In March 2016, the FASB issued ASU 2016-08, Revenue from Contracts with Customers (Topic 606): Principal versus Agent Considerations (Reporting Revenue Gross versus Net), which clarified the implementation guidance on principal versus agent considerations.

 

In April 2016, the FASB issued ASU 2016-10, Revenue from Contracts with Customers (Topic 606): Identifying Performance Obligations and Licensing, which clarified the implementation guidance regarding performance obligations and licensing arrangements.

 

In May 2016, the FASB issued ASU No. 2016-12, Revenue from Contracts with Customers (Topic 606)—Narrow-Scope Improvements and Practical Expedients, which clarified guidance on assessing collectability, presenting sales tax, measuring noncash consideration, and certain transition matters.

 

In December 2016, the FASB issued ASU No. 2016-20, Revenue from Contracts with Customers (Topic 606)—Technical Corrections and Improvements, which provided disclosure relief, and clarified the scope and application of the new revenue standard and related cost guidance.

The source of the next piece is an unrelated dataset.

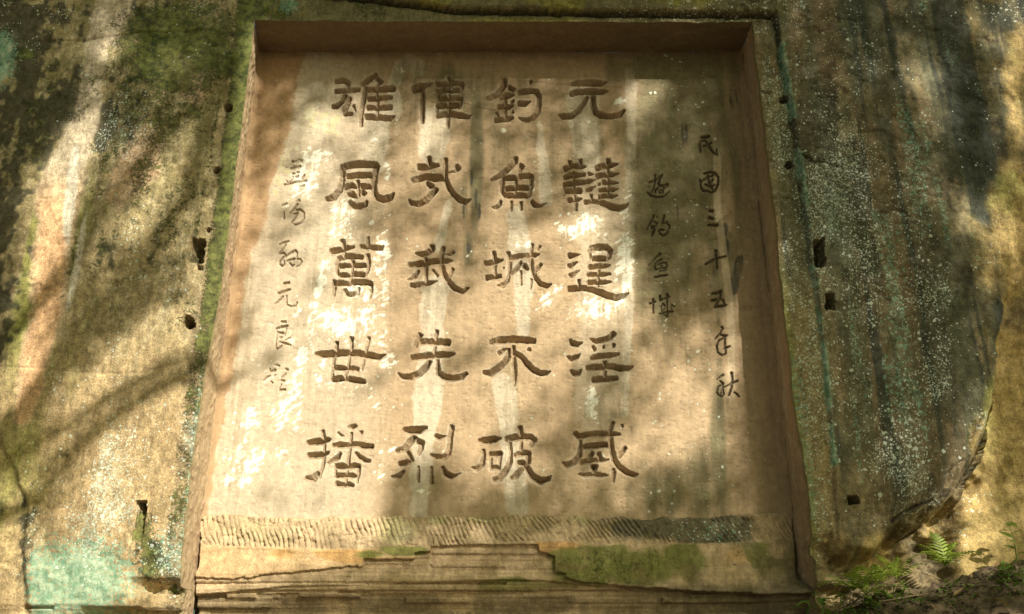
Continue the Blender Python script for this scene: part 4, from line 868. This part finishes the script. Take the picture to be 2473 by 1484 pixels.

The new guidance for Topic 606 will be effective for the annual reporting period beginning after December 15, 2018, including interim periods within that reporting period. Early adoption would be permitted for annual reporting periods beginning after December 15, 2016.

 

We completed our initial assessment in evaluating the potential impact of Topic 606 on our financial statements and based on our initial assessment, determined that the standard is not expected to have a material impact on the Company’s consolidated financial statements.